二 公衆浴場業に係る転換計画の承認について
(一) 公衆浴場業(物価統制令(昭和二一年勅令第一一八号)第四条の規定に基づき都道府県知事が入浴料金を定める公衆浴場を経営する事業に限る。)は、近年家庭風呂の浴槽及び附帯設備がこれらの製品に係る新技術の企業化等に伴い著しい普及を見せたことにより、これと競争関係にあるため需要が減少しており、施行令第二条第一項第二号(その業種に属する事業の目的物たる物品又はその業種に属する事業の目的たる役務に対する需要が、これらと競争関係にある他の物品又は役務に係る新技術の企業化その他の物品の生産又は役務の提供の方式の著しい改善による当該他の物品又は役務の供給の増加により減少し、又は減少する見通しがあること)に該当するものとして、法第二条第二項第一号に基づき告示により指定されたものであること。

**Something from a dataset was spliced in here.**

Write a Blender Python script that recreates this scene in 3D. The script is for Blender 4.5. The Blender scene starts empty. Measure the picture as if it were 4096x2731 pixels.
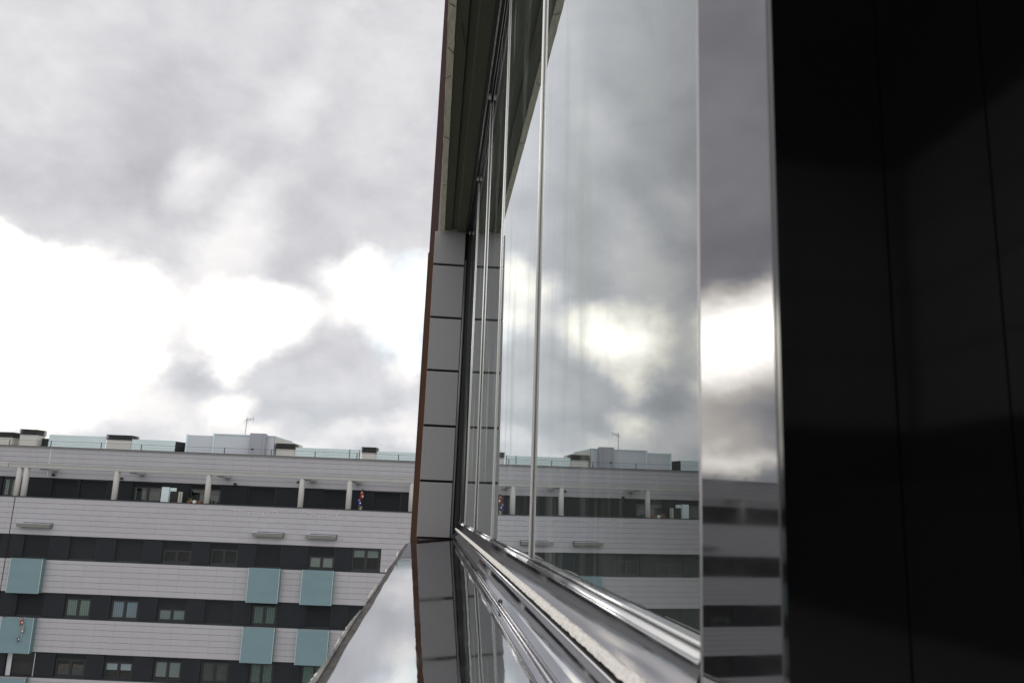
import bpy, math, random
from mathutils import Matrix, Vector
random.seed(7)
R = math.radians
scene = bpy.context.scene
col = scene.collection

# ------------------------------------------------------------------ camera
cam_d = bpy.data.cameras.new('camera')
cam = bpy.data.objects.new('camera', cam_d); col.objects.link(cam)
cam_d.sensor_width = 36.0
cam_d.lens = 28.66
cam_d.clip_start = 0.01; cam_d.clip_end = 3000
YAW, PITCH, ROLL = 0.09024, 0.20346, -0.04029
c, s = math.cos(ROLL), math.sin(ROLL)
cp, sp = math.cos(PITCH), math.sin(PITCH)
cy, sy = math.cos(YAW), math.sin(YAW)
right = Vector((c*cy + s*sp*sy, s*sp*cy - c*sy, -s*cp))
up = Vector((s*cy - c*sp*sy, -c*sp*cy - s*sy, c*cp))
fwd = Vector((cp*sy, cp*cy, sp))
cam.matrix_world = Matrix((
    (right.x, up.x, -fwd.x, 0), (right.y, up.y, -fwd.y, 0), (right.z, up.z, -fwd.z, 0), (0, 0, 0, 1)))
cam_d.dof.use_dof = True
cam_d.dof.focus_distance = 3.6
cam_d.dof.aperture_fstop = 15
scene.camera = cam

# ------------------------------------------------------------------ render look
scene.view_settings.view_transform = 'Standard'
scene.view_settings.look = 'None'
scene.view_settings.exposure = 0.0
scene.view_settings.gamma = 1.0
scene.view_settings.use_curve_mapping = False
scene.render.engine = 'CYCLES'
scene.cycles.use_denoising = True
scene.cycles.max_bounces = 10
scene.cycles.glossy_bounces = 6
scene.cycles.transparent_max_bounces = 16
scene.cycles.caustics_reflective = False
scene.cycles.caustics_refractive = False
scene.cycles.sample_clamp_indirect = 6

# ------------------------------------------------------------------ node helper
class NT:
    def __init__(self, tree):
        self.t = tree; self.n = tree.nodes; self.l = tree.links
    def node(self, kind, **kw):
        nd = self.n.new(kind)
        for k, v in kw.items():
            setattr(nd, k, v)
        return nd
    def put(self, sock, v):
        if v is None: return
        if isinstance(v, bpy.types.NodeSocket): self.l.new(v, sock)
        elif isinstance(v, (tuple, list)):
            v = tuple(v)
            if len(sock.default_value) == 4 and len(v) == 3: v = v + (1,)
            sock.default_value = v
        else: sock.default_value = v
    def math(self, op, a, b=None, c=None, clamp=False):
        nd = self.node('ShaderNodeMath', operation=op, use_clamp=clamp)
        self.put(nd.inputs[0], a); self.put(nd.inputs[1], b); self.put(nd.inputs[2], c)
        return nd.outputs[0]
    def vmath(self, op, a, b=None, scale=None):
        nd = self.node('ShaderNodeVectorMath', operation=op)
        self.put(nd.inputs[0], a); self.put(nd.inputs[1], b)
        if scale is not None: self.put(nd.inputs['Scale'], scale)
        return nd.outputs['Value'] if op in ('LENGTH', 'DOT_PRODUCT', 'DISTANCE') else nd.outputs[0]
    def noise(self, vec, scale, detail=4, rough=0.5, dist=0.0):
        nd = self.node('ShaderNodeTexNoise')
        self.put(nd.inputs['Vector'], vec); nd.inputs['Scale'].default_value = scale
        nd.inputs['Detail'].default_value = detail; nd.inputs['Roughness'].default_value = rough
        nd.inputs['Distortion'].default_value = dist
        return nd
    def maprange(self, v, a, b, c=0.0, d=1.0, kind='SMOOTHSTEP'):
        nd = self.node('ShaderNodeMapRange', interpolation_type=kind)
        self.put(nd.inputs[0], v)
        for i, q in enumerate((a, b, c, d)): self.put(nd.inputs[i+1], q)
        return nd.outputs[0]
    def mix(self, f, a, b, blend='MIX'):
        nd = self.node('ShaderNodeMix', data_type='RGBA', blend_type=blend)
        self.put(nd.inputs[0], f); self.put(nd.inputs[6], a); self.put(nd.inputs[7], b)
        return nd.outputs[2]
    def mapping(self, vec, loc=(0,0,0), rot=(0,0,0), scale=(1,1,1), kind='POINT'):
        nd = self.node('ShaderNodeMapping', vector_type=kind)
        self.put(nd.inputs[0], vec); nd.inputs[1].default_value = loc
        nd.inputs[2].default_value = rot; nd.inputs[3].default_value = scale
        return nd.outputs[0]

# ------------------------------------------------------------------ world: cloudy sky, by azimuth and elevation
SUN_AZ, SUN_EL = -50.0, 18.0          # degrees, azimuth from +Y towards +X
world = bpy.data.worlds.new('World'); scene.world = world
world.use_nodes = True
W = NT(world.node_tree)
W.n.clear()
wo = W.node('ShaderNodeOutputWorld')
bg = W.node('ShaderNodeBackground')
W.l.new(bg.outputs[0], wo.inputs[0])
sky = W.node('ShaderNodeTexSky', sky_type='NISHITA')
sky.sun_disc = False
sky.sun_elevation = R(SUN_EL); sky.sun_rotation = R(SUN_AZ % 360)
sky.air_density = 1.0; sky.dust_density = 1.5
tc = W.node('ShaderNodeTexCoord')
dirv = tc.outputs['Generated']
sep = W.node('ShaderNodeSeparateXYZ'); W.l.new(dirv, sep.inputs[0])
az = W.math('MULTIPLY', W.math('ARCTAN2', sep.outputs[0], sep.outputs[1]), 57.29578)
el = W.math('MULTIPLY', W.math('ARCSINE', sep.outputs[2]), 57.29578)
comb = W.node('ShaderNodeCombineXYZ'); W.put(comb.inputs[0], az); W.put(comb.inputs[1], el)
dstretch = W.mapping(dirv, rot=(0, R(14), 0), scale=(1, 1, 1.25))
wn = W.noise(dstretch, 9, 4, 0.55)
warp = W.vmath('SCALE', W.vmath('SUBTRACT', wn.outputs['Color'], (0.5, 0.5, 0.5)), scale=5.5)
wn2 = W.noise(dstretch, 30, 3, 0.6)
warp2 = W.vmath('SCALE', W.vmath('SUBTRACT', wn2.outputs['Color'], (0.5, 0.5, 0.5)), scale=0.9)
P = W.vmath('ADD', W.vmath('ADD', comb.outputs[0], warp), warp2)
P = W.vmath('MULTIPLY', P, (1, 1, 0))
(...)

(二) 今回、公衆浴場業の転換を認める趣旨は、これまでの「中小企業事業転換対策臨時措置法」により公衆浴場業に関する事業転換を認めていたと同様の趣旨であり、前記(一)の事由に基づき、利用者数に比して施設数が過剰である地域において一部の営業者について事業の転換を認めることによつて確保施策を実質的に担保しようとするものであること。従つて、法に基づく事業転換の取扱いについては、当該公衆浴場の利用者数、立地条件等につき十分調査を行い、当該施設が地域において果たしている役割を十分勘案のうえ、事業の転換の必要性、妥当性を総合的に検討し、安易な転換を認めることのないよう配慮すること。
三 その他の業種に係る転換計画の承認について
法第二条第二項第三号及び第三条の規定に基づく知事の承認は、主務大臣による指定がされていない業種について指定業種と同様の事情があるものにつき行われるものであること。

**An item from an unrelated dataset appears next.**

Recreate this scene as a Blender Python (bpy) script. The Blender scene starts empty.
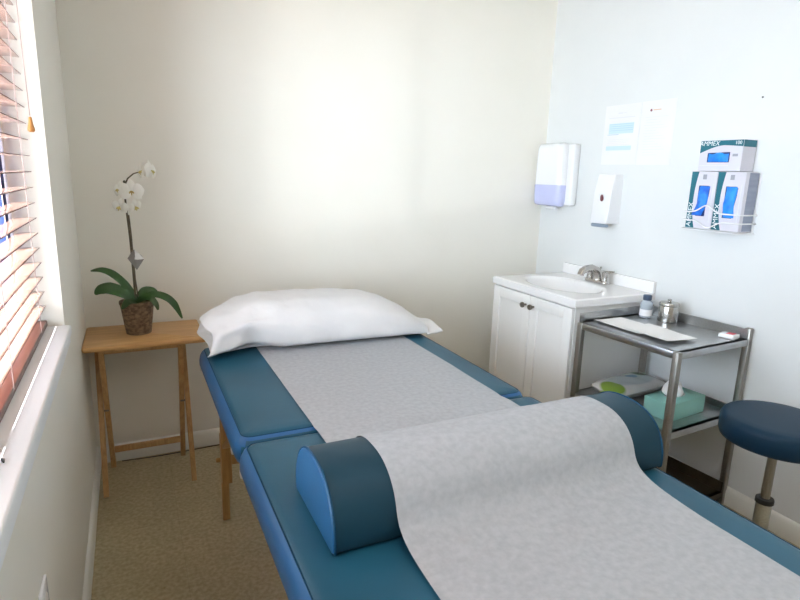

例えば、公害規制等に係る基準の著しい強化により相当数の旅館業者又はクリーニング業者が役務を提供することが困難となつた場合等にあつては、当該業種に属する事業の転換計画の承認を施行令第二条第二項第四号(その事業の目的たる役務の供給が環境の保全に係る規制の著しい強化により困難となり、又は困難となる見通しがあること。)に該当することを理由として行つて差し支えないこと。
四 緊急経営安定対策に係る知事の認定について
法第九条第一項第三号の規定に基づく知事の個別認定は、主務大臣による指定がされていない業種について指定業種と同様の事情があるものにつき行われるものであること。
例えば、アメリカ軍基地において、ドル建の表示で対価を得ているクリーニング業、理容業等が著しい円高により、その収入が減り、役務を提供することが困難となつた場合等にあつては、施行令第八条第一号に該当することを理由として法第九条第一項第三号の認定を行つて差し支えないこと。
五 その他
実施要領第一九の五に基づき都道府県事業転換対策協議会が設置される場合には、同協議会の構成員として衛生主管部局の職員及び環境衛生同業組合の代表者が加わることが望ましく、また、必要に応じ、同協議会に環境衛生営業部会を設けるよう関係部局に働きかけることが望ましいこと。
その他転換対策の実施に伴う助成措置については別添資料を参照のうえ、これが円滑な実施を図るため、本職との連絡を密にするよう願いたいこと。